■ WHAT TO DO: Transcribe the records below exactly as they appear.

■ DATA TO USE:
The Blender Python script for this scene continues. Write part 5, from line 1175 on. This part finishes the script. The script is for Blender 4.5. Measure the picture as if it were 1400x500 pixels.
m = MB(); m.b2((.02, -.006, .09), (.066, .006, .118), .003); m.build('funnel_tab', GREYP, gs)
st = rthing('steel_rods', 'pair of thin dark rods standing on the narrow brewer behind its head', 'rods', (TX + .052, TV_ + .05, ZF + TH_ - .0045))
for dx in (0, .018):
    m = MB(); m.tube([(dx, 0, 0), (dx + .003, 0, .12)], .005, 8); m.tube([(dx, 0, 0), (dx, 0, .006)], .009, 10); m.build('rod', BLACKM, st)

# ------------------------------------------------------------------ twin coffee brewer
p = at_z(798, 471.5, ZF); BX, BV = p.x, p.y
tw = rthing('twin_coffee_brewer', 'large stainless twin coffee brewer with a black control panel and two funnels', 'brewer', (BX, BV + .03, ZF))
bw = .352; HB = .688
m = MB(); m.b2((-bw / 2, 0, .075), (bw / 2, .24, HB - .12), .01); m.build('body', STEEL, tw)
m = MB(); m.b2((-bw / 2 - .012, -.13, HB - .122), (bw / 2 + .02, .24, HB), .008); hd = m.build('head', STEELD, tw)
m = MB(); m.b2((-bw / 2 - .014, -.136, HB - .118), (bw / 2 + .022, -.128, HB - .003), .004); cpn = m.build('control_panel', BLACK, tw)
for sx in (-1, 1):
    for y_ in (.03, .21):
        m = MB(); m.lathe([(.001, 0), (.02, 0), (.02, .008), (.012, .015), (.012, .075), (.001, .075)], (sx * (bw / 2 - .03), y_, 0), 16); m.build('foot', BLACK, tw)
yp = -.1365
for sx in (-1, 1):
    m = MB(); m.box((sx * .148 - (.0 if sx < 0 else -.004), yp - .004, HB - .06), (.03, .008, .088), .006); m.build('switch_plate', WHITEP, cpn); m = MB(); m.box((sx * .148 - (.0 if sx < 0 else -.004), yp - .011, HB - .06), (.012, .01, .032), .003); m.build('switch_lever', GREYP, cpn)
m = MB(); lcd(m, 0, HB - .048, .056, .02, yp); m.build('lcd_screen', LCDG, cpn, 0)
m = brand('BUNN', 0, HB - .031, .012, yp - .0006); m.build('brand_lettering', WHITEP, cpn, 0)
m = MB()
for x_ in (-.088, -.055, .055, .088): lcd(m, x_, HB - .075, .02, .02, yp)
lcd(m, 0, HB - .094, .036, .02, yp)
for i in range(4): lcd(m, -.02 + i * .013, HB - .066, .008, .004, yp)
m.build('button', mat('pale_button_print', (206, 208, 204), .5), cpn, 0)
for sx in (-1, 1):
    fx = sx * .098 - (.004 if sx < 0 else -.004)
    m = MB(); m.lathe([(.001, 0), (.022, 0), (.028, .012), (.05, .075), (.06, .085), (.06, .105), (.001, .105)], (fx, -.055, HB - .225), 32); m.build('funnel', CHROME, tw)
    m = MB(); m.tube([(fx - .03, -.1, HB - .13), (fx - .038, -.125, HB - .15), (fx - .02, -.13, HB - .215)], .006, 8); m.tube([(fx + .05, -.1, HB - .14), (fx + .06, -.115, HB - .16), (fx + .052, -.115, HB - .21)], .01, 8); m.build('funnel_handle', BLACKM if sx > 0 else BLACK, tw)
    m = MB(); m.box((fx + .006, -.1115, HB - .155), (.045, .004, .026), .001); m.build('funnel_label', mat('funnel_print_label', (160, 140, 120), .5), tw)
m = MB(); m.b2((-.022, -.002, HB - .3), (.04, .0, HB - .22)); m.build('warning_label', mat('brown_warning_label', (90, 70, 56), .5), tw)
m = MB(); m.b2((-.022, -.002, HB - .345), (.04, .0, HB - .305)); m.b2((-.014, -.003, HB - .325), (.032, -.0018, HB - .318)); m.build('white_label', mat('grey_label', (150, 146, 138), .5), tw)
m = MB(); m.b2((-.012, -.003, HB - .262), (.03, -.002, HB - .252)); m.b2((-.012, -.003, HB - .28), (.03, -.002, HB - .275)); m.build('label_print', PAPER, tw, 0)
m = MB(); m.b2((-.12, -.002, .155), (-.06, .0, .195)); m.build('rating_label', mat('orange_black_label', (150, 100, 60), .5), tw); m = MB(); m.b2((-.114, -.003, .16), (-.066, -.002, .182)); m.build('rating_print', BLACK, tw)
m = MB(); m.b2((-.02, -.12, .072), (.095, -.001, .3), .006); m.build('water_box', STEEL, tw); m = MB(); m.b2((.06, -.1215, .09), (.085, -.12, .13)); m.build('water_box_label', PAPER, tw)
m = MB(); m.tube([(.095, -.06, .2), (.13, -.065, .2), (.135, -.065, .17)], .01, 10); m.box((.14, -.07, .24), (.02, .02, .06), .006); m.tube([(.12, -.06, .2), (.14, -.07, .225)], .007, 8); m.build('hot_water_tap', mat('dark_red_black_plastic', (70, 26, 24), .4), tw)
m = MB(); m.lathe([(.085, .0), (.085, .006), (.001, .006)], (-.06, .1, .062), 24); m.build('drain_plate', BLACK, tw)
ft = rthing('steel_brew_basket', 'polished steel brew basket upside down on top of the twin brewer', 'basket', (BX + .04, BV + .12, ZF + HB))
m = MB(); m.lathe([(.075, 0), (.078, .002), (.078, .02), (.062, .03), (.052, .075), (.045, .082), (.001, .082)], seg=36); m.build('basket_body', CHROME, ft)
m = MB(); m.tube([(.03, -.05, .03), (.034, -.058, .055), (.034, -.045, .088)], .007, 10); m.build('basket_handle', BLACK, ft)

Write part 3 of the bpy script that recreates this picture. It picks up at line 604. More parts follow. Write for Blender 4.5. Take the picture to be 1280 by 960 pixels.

■ RESULT BELOW:
The Blender Python script for this scene continues. Write part 5, from line 1175 on. This part finishes the script. The script is for Blender 4.5. Measure the picture as if it were 1400x500 pixels.
m = MB(); m.b2((.02, -.006, .09), (.066, .006, .118), .003); m.build('funnel_tab', GREYP, gs)
st = rthing('steel_rods', 'pair of thin dark rods standing on the narrow brewer behind its head', 'rods', (TX + .052, TV_ + .05, ZF + TH_ - .0045))
for dx in (0, .018):
    m = MB(); m.tube([(dx, 0, 0), (dx + .003, 0, .12)], .005, 8); m.tube([(dx, 0, 0), (dx, 0, .006)], .009, 10); m.build('rod', BLACKM, st)

# ------------------------------------------------------------------ twin coffee brewer
p = at_z(798, 471.5, ZF); BX, BV = p.x, p.y
tw = rthing('twin_coffee_brewer', 'large stainless twin coffee brewer with a black control panel and two funnels', 'brewer', (BX, BV + .03, ZF))
bw = .352; HB = .688
m = MB(); m.b2((-bw / 2, 0, .075), (bw / 2, .24, HB - .12), .01); m.build('body', STEEL, tw)
m = MB(); m.b2((-bw / 2 - .012, -.13, HB - .122), (bw / 2 + .02, .24, HB), .008); hd = m.build('head', STEELD, tw)
m = MB(); m.b2((-bw / 2 - .014, -.136, HB - .118), (bw / 2 + .022, -.128, HB - .003), .004); cpn = m.build('control_panel', BLACK, tw)
for sx in (-1, 1):
    for y_ in (.03, .21):
        m = MB(); m.lathe([(.001, 0), (.02, 0), (.02, .008), (.012, .015), (.012, .075), (.001, .075)], (sx * (bw / 2 - .03), y_, 0), 16); m.build('foot', BLACK, tw)
yp = -.1365
for sx in (-1, 1):
    m = MB(); m.box((sx * .148 - (.0 if sx < 0 else -.004), yp - .004, HB - .06), (.03, .008, .088), .006); m.build('switch_plate', WHITEP, cpn); m = MB(); m.box((sx * .148 - (.0 if sx < 0 else -.004), yp - .011, HB - .06), (.012, .01, .032), .003); m.build('switch_lever', GREYP, cpn)
m = MB(); lcd(m, 0, HB - .048, .056, .02, yp); m.build('lcd_screen', LCDG, cpn, 0)
m = brand('BUNN', 0, HB - .031, .012, yp - .0006); m.build('brand_lettering', WHITEP, cpn, 0)
m = MB()
for x_ in (-.088, -.055, .055, .088): lcd(m, x_, HB - .075, .02, .02, yp)
lcd(m, 0, HB - .094, .036, .02, yp)
for i in range(4): lcd(m, -.02 + i * .013, HB - .066, .008, .004, yp)
m.build('button', mat('pale_button_print', (206, 208, 204), .5), cpn, 0)
for sx in (-1, 1):
    fx = sx * .098 - (.004 if sx < 0 else -.004)
    m = MB(); m.lathe([(.001, 0), (.022, 0), (.028, .012), (.05, .075), (.06, .085), (.06, .105), (.001, .105)], (fx, -.055, HB - .225), 32); m.build('funnel', CHROME, tw)
    m = MB(); m.tube([(fx - .03, -.1, HB - .13), (fx - .038, -.125, HB - .15), (fx - .02, -.13, HB - .215)], .006, 8); m.tube([(fx + .05, -.1, HB - .14), (fx + .06, -.115, HB - .16), (fx + .052, -.115, HB - .21)], .01, 8); m.build('funnel_handle', BLACKM if sx > 0 else BLACK, tw)
    m = MB(); m.box((fx + .006, -.1115, HB - .155), (.045, .004, .026), .001); m.build('funnel_label', mat('funnel_print_label', (160, 140, 120), .5), tw)
m = MB(); m.b2((-.022, -.002, HB - .3), (.04, .0, HB - .22)); m.build('warning_label', mat('brown_warning_label', (90, 70, 56), .5), tw)
m = MB(); m.b2((-.022, -.002, HB - .345), (.04, .0, HB - .305)); m.b2((-.014, -.003, HB - .325), (.032, -.0018, HB - .318)); m.build('white_label', mat('grey_label', (150, 146, 138), .5), tw)
m = MB(); m.b2((-.012, -.003, HB - .262), (.03, -.002, HB - .252)); m.b2((-.012, -.003, HB - .28), (.03, -.002, HB - .275)); m.build('label_print', PAPER, tw, 0)
m = MB(); m.b2((-.12, -.002, .155), (-.06, .0, .195)); m.build('rating_label', mat('orange_black_label', (150, 100, 60), .5), tw); m = MB(); m.b2((-.114, -.003, .16), (-.066, -.002, .182)); m.build('rating_print', BLACK, tw)
m = MB(); m.b2((-.02, -.12, .072), (.095, -.001, .3), .006); m.build('water_box', STEEL, tw); m = MB(); m.b2((.06, -.1215, .09), (.085, -.12, .13)); m.build('water_box_label', PAPER, tw)
m = MB(); m.tube([(.095, -.06, .2), (.13, -.065, .2), (.135, -.065, .17)], .01, 10); m.box((.14, -.07, .24), (.02, .02, .06), .006); m.tube([(.12, -.06, .2), (.14, -.07, .225)], .007, 8); m.build('hot_water_tap', mat('dark_red_black_plastic', (70, 26, 24), .4), tw)
m = MB(); m.lathe([(.085, .0), (.085, .006), (.001, .006)], (-.06, .1, .062), 24); m.build('drain_plate', BLACK, tw)
ft = rthing('steel_brew_basket', 'polished steel brew basket upside down on top of the twin brewer', 'basket', (BX + .04, BV + .12, ZF + HB))
m = MB(); m.lathe([(.075, 0), (.078, .002), (.078, .02), (.062, .03), (.052, .075), (.045, .082), (.001, .082)], seg=36); m.build('basket_body', CHROME, ft)
m = MB(); m.tube([(.03, -.05, .03), (.034, -.058, .055), (.034, -.045, .088)], .007, 10); m.build('basket_handle', BLACK, ft)

Write part 3 of the bpy script that recreates this picture. It picks up at line 604. More parts follow. Write for Blender 4.5. Take the picture to be 1280 by 960 pixels.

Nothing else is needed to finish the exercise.